Title: Overread.
Dimensions: 11' x 13'; height variable.
Materials: Paper, wood, ink.
Analysis: In Overread, the artist deconstructs normative conceptions of canonicity, gender, genre, race, class, aesthetics, discourse, periodization, nationality, sexuality, and rationality. Canonical and non-canonical texts in multiple genres are organized in piles, thereby demonstrating the effect of post-globalized capitalist marketing systems on current structures of academic critical practice. Practitioners of neo-formalist poetry find themselves in close contact with anonymous evangelical novelists, suggesting the ease with which the market collapses any attempt to erect a thoroughly objective system of aesthetic demarcations. Moreover, the sheer excessive materiality of the piles themselves illustrates the fantasy of total consumption embodied in the nature of the ardent bibliophile. While the artist organizes texts according to the first letter of the author's name, they are as yet unalphabetized, thereby breaking down the artificial constraints of categorization imposed by the hegemonic demands of both bookstores and libraries alike. (On the systems of oppression promulgated by librarians, see Minnie A. Chur-Professor, "Of Decimals and Decimation: Countering the Colonialist Narratives of the Dewey Decimal System," Journal of Thoroughly Unnecessary Scholarship 66.6 (2007): 1-1.5.) Finally, the spatial and temporal instability of this art installation, which is destined to give way to a rationalized system of shelving, indicates the fearsome power of Western demands for clarity. See also the artist's earlier installation.
Hee hee! Thank you!
(delurking briefly--love your blog, esp. your sense of humor)
Posted by: perilla | July 29, 2007 at 05:28 PM
Bibliophiles shelve; bibliomaniacs pile.
See Eliot, T.S., "These fragments I have shored against my ruin," not "stacked against my ruin."

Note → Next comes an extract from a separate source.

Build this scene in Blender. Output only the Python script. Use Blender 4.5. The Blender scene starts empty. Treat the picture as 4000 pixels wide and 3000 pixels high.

Posted by: Richard Heft | July 30, 2007 at 01:55 AM
Your earliest ephemeral artwork using this medium was interactive in its materiality. At the age of 17-18 months, you repeatedly relocated your father's books from the bottom bookshelf to the floor and surrounded yourself with historical learning by sitting in the middle of the resulting cascading pile. Unlike your current artwork, which is static in its apparent chaos, your infantile production, possibly a self-portrait, invited the viewer and the artist to experience repetitive movement. Specifically, you opened and closed the books with loving care and I put them all back (over and over and over again.)
Never one to discourage artistic experimentation, I bought you a little bockcase where I placed all of your books. Every day you relocated all of them to the floor and sat in their midst "reading" every one in turn.
After a long artistic hiatus, you have now produced a work reminiscent of your earlier masterpiece, but in a mature and eerily intimidating form.
Posted by: Mom | July 30, 2007 at 06:53 PM
That was brilliant (in the American, not the British, sense)!
You have clearly recovered from the past school year and are ready to tilt at young windmills once again.
And Mom, well, that left me speechlessly grinning ear to ear.